In the second quarter's earnings release, the company topped earnings estimates, but, once again, missed revenue estimates, reaffirming how the transportation industry has not been able to meet the Street's expectations. The earnings of $1 per share were up 14% YoY for the second quarter. The shares went up a day after the announcement, when management boosted its earnings outlook for the next quarter as well as the next year. Management now expects the company to make EPS of $1.15-$1.22, rather than the earlier estimate of $1.09. The earnings estimates were revised after the company decided to take cost management actions in anticipation of a challenging environment in the near future.

The overall revenue rise was 3% YoY from $1.5 billion to $1.56 billion. The company generates its revenues from the following functions:

Supply Chain Solutions ((NYSE:SCS))

SCS offers logistics management services that help optimize the customer supply chain. The dedicated contract carriage services come under this segment, in which the company ensures the transformation of materials from their raw form to the final product.

Revenues for this segment were up 6% YoY, while operating income was up 9%. The business benefited significantly from increased automotive volumes. Also, the rise was a bit exaggerated after weak automotive transportation results last year due to the tsunami in Japan. The future seems bright given the strong sales figures for SAAR in the last two-to-three months. September's solid SAAR of 14.9 million, which was significantly above the Street's estimate of 14.5 million, has sent a bullish signal to the market.

Fleet Management Solutions ((NYSE:FMS))

FMS is a combination of different offerings. It provides outsourcing of acquisition, financing, maintenance, management and disposal of vehicles. Its most important sub-segment, commercial rental service, offers a package to companies through which they can increase their fleets in order to address short-term capacity needs.

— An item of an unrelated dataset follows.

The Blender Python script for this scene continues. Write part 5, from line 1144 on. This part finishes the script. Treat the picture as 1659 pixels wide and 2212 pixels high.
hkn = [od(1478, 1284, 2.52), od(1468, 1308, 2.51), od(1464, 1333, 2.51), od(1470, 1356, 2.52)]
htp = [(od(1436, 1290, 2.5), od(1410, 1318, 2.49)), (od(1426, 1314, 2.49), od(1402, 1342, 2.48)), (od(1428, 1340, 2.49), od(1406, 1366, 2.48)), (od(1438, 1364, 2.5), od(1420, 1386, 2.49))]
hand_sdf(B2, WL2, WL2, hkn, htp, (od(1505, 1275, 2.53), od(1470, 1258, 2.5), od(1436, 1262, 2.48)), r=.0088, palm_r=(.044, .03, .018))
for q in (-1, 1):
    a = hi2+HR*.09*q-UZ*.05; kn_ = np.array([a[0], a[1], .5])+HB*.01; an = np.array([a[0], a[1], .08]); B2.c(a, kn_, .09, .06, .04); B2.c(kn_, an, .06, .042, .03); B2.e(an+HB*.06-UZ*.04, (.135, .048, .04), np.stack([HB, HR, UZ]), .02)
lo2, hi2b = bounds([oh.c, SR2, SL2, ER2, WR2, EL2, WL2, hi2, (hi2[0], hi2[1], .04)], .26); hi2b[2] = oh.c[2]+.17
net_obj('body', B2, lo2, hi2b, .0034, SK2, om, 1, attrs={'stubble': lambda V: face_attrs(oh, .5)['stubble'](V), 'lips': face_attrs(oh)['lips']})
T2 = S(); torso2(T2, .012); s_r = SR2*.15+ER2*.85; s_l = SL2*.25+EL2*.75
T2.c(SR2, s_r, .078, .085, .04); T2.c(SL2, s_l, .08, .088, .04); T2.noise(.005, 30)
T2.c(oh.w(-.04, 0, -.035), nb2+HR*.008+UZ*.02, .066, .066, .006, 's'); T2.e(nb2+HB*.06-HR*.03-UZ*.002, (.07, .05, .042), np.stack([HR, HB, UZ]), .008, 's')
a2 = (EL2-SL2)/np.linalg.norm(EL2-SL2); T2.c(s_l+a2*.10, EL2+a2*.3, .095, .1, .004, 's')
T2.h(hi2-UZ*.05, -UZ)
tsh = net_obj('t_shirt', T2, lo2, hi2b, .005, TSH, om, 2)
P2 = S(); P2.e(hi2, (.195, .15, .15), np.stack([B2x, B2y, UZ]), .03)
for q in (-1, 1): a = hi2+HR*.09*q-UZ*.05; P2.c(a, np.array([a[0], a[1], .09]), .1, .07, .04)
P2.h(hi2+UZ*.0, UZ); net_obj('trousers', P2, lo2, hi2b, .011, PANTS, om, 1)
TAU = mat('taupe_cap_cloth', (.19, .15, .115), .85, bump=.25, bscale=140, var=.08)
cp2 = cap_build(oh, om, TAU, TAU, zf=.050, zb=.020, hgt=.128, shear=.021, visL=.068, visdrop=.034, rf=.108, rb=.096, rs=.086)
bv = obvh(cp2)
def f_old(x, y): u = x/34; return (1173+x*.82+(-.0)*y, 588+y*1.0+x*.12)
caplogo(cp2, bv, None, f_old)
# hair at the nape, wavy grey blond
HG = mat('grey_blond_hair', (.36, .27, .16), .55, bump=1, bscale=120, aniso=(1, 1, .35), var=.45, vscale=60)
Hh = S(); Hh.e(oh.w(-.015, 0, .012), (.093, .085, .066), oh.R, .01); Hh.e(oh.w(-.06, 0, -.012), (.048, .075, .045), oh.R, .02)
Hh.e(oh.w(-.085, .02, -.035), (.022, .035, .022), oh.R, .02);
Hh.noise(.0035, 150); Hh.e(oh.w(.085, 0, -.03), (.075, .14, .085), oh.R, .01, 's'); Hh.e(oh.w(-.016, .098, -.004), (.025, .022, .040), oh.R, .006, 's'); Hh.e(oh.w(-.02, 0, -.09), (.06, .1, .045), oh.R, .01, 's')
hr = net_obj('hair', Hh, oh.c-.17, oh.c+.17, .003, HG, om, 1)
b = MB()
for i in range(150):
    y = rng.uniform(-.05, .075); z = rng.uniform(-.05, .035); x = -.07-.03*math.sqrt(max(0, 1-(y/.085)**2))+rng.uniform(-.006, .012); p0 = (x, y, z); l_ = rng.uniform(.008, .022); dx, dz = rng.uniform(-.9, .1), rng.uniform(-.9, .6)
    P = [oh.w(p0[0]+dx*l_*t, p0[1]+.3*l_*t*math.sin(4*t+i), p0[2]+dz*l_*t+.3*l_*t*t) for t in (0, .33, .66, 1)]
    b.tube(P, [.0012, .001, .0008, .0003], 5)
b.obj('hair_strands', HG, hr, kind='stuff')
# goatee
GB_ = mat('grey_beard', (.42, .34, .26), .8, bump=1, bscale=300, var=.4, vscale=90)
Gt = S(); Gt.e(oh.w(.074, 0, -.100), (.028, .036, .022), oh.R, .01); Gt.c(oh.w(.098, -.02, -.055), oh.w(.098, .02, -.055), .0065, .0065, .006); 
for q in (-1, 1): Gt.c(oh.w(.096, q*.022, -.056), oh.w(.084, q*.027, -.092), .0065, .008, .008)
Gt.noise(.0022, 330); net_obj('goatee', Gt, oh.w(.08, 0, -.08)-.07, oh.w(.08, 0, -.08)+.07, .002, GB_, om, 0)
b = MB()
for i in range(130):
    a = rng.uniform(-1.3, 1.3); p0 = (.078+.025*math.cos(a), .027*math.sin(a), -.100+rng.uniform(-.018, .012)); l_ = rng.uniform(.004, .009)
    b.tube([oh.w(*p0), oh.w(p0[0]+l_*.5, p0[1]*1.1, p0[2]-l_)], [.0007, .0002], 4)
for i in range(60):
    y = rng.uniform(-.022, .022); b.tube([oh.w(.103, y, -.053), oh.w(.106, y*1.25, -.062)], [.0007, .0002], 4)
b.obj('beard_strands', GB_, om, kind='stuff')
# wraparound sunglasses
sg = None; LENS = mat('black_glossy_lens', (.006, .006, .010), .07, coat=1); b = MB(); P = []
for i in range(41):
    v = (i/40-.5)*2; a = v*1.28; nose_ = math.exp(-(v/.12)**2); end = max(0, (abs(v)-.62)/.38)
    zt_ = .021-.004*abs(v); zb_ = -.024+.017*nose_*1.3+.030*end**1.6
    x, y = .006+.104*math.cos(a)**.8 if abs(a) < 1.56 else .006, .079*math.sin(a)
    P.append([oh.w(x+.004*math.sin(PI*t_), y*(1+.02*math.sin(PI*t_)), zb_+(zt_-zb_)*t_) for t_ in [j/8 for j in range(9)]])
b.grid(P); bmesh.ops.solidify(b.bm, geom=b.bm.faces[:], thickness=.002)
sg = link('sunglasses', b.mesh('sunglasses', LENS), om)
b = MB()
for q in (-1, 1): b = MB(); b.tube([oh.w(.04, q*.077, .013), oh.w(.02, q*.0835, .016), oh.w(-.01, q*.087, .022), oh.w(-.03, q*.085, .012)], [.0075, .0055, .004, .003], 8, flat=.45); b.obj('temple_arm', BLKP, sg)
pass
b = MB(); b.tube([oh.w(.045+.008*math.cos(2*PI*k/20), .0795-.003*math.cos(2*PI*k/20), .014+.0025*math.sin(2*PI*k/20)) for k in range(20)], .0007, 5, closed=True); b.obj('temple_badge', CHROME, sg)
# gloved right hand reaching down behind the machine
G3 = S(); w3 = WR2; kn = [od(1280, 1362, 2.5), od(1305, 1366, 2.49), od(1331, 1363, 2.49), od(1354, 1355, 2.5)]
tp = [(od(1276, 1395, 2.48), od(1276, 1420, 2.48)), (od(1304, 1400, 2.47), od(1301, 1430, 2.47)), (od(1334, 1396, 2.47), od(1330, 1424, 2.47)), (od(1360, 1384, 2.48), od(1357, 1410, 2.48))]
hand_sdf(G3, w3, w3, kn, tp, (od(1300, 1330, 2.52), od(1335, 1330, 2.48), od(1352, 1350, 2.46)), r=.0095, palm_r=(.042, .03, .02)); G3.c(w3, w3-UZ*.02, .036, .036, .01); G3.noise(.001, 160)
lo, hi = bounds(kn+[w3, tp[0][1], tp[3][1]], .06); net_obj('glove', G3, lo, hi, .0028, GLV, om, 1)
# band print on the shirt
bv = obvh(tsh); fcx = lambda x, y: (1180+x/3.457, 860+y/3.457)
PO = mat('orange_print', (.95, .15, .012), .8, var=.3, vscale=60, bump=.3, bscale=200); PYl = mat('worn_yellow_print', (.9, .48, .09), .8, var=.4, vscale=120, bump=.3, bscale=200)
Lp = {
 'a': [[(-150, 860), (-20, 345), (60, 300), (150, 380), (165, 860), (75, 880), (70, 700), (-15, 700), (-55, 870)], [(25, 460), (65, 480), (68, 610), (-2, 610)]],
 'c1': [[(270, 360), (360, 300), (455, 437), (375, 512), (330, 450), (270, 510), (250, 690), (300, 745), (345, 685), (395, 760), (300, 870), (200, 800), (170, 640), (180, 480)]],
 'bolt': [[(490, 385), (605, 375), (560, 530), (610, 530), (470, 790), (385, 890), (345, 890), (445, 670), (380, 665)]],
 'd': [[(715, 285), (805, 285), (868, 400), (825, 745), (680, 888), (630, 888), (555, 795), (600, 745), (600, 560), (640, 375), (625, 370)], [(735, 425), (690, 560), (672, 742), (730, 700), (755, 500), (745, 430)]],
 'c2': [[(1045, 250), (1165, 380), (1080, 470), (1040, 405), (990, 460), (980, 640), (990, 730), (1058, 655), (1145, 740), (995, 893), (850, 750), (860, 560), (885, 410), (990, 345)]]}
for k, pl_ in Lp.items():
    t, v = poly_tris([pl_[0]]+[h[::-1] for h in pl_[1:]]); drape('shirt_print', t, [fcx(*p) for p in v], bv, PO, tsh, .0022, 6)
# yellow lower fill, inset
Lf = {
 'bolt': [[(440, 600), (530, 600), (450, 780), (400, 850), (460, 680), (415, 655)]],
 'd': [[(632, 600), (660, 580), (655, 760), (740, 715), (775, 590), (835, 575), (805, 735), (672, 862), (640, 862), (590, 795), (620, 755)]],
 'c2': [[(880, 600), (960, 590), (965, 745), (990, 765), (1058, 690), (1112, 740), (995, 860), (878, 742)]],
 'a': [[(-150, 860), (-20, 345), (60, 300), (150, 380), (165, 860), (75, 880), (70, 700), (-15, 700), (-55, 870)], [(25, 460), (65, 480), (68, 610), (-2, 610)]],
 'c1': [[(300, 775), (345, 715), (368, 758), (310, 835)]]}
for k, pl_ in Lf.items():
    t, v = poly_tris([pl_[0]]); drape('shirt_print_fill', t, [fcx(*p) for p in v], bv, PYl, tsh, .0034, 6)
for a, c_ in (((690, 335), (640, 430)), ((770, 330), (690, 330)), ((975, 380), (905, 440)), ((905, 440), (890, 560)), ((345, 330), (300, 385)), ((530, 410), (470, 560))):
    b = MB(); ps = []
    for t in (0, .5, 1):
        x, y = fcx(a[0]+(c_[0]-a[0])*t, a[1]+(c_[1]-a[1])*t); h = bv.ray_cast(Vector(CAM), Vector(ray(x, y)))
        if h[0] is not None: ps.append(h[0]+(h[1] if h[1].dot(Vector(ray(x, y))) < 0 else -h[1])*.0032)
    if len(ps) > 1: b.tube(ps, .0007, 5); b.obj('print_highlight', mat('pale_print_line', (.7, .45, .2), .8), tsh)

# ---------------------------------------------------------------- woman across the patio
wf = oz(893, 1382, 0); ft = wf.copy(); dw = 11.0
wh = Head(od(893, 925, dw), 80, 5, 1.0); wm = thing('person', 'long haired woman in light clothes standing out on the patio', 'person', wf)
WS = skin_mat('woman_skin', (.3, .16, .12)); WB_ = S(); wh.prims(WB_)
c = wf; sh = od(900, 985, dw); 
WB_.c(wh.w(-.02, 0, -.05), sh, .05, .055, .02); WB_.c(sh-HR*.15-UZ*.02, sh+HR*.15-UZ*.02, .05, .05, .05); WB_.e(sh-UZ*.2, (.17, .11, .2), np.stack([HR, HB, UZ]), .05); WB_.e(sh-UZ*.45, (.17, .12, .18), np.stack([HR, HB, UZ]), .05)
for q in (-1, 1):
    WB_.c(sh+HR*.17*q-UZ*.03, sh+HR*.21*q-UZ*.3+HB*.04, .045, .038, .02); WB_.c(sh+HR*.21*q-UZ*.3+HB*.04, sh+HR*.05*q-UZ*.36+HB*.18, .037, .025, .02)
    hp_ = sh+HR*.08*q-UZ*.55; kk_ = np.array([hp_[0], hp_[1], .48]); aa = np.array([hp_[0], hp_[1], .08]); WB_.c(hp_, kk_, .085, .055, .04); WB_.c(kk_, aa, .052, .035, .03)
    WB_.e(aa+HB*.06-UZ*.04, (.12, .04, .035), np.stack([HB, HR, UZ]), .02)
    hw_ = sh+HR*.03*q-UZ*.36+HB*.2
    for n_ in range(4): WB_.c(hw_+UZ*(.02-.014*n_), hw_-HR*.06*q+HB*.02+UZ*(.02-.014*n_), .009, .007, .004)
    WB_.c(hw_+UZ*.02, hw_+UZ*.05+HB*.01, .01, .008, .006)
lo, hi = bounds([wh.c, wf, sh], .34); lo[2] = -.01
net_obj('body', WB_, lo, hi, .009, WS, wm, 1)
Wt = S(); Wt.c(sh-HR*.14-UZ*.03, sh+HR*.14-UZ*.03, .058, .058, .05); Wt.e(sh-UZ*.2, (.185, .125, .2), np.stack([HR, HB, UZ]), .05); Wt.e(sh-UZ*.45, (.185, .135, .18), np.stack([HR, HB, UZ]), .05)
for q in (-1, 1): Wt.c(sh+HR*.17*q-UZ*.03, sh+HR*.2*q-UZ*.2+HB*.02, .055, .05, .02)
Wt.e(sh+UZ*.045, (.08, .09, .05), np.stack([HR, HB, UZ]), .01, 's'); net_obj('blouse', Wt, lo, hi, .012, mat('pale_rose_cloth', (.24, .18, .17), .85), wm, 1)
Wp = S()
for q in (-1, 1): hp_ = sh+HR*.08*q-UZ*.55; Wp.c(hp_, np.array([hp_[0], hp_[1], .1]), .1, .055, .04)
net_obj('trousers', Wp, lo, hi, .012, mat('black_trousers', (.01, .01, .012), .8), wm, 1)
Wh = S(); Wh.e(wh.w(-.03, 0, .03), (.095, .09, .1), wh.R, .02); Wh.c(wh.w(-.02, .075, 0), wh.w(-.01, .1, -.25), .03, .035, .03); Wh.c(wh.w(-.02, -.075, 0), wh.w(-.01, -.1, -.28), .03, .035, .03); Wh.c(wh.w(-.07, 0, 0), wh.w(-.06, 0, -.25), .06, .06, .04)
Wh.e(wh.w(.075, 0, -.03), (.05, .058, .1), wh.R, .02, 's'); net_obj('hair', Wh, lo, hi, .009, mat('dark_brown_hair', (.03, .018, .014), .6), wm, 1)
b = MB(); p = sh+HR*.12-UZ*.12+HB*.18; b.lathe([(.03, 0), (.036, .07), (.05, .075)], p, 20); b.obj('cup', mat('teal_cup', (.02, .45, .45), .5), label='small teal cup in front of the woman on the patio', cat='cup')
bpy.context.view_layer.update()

Revenues for this segment increased by 3% YoY. Fuel service revenue is one of the important drivers of this segment. Lower fuel prices for the quarter meant lesser fuel prices being transferred to customers. Profits for the segment were up 7%. A 5% YoY increase in full service was also witnessed. This improvement was because of organic fleet growth and the Hill Hire acquisitions in 2011. Hill Hire is a U.K.-based truck leasing company. Commercial rental revenues also increased by 10% due to favorable pricing policies.

However, the future may not be bright given the tough macro conditions that have dented the overall freight tonnage in the economy. The Cass Implied Freight Index was down by 1.1% in August YoY.

However, bulls have another strong argument. They argue that the movement in rentals at Ryder is a good indicator of the economy's pace. The overall rise in rentals of 6% shows that the economy has started to move, but the companies are still reluctant to invest in new or replacement trucks, and therefore, prefer rental truck services to move their merchandise.

Why upgraded?

Sun Trust Robin Humphrey upgraded the stock from neutral to buy, with a price target of $48, which means a 14% upside in the stock at the current price level. The main reason for this is that the stock is trading at very cheap and low-end multiples, as the general perception in the market is that the company will be one of those that will announce lower earnings for this quarter, given the decline of the overall transportation industry.

The graph shows that Ryder has been underperforming the Dow's Transportation Index YTD. However, this does not tell us much about the future movement of the stock.

The forward P/E of 9x is just slightly above its five-year low multiple of 8.6x. Suntrust believes that the market was correct in predicting that transportation was headed for another challenging year. However, it is the cost part of the equation that will boost the stock price. The company is aggressively reducing its headcount and managing its inventory smartly, which means that Ryder's earnings are not at risk for this quarter at least. Along with this, the leaner cost structure and the company's young fleet are further upsides for its business.

Ryder has been one of the very few companies that have been pressing for stringent regulations within the trucking industry. This is because the more regulations, the more the people would like to avoid complexity, and will outsource their businesses to Ryder. Ryder will take all that complexity off their customers' hands for a price that is essentially the rent - their main source of income. The regulations have definitely risen over the past couple of months. For instance, trucking policy and regulations unit TPRU is working to ensure the safety of the public by developing motor carrier regulations.

In such a situation, acceleration in customer growth will lead to a jump in the stock price.

Opportunity to benefit from Shale Gas Boom:

The company has been getting more and more natural gas trucks. In March, the company leased as many as 250 trucks nationwide. Although the rentals from the trucks do not form even 1% of overall revenues, the company still has a huge opportunity to benefit from the cheap source of fuel.

Conclusion:

The stock is trading at cheap valuations. Currently, it is down 20% YTD. As already mentioned, the forward multiple of 9x is near the lowest in five years. CAPEX is on a rise. The expansion is due to planned investments to fulfill the full service lease sales to customers that are renewing their fleets. Cash flows remained flat for this quarter YoY at $472 million. The free cash flows are expected to rise due to a sale-leaseback transaction, recently executed by the company. With cheap valuations, effective inventory and human resource management, and a dividend yield of 3%, Ryder is recommended as a buy.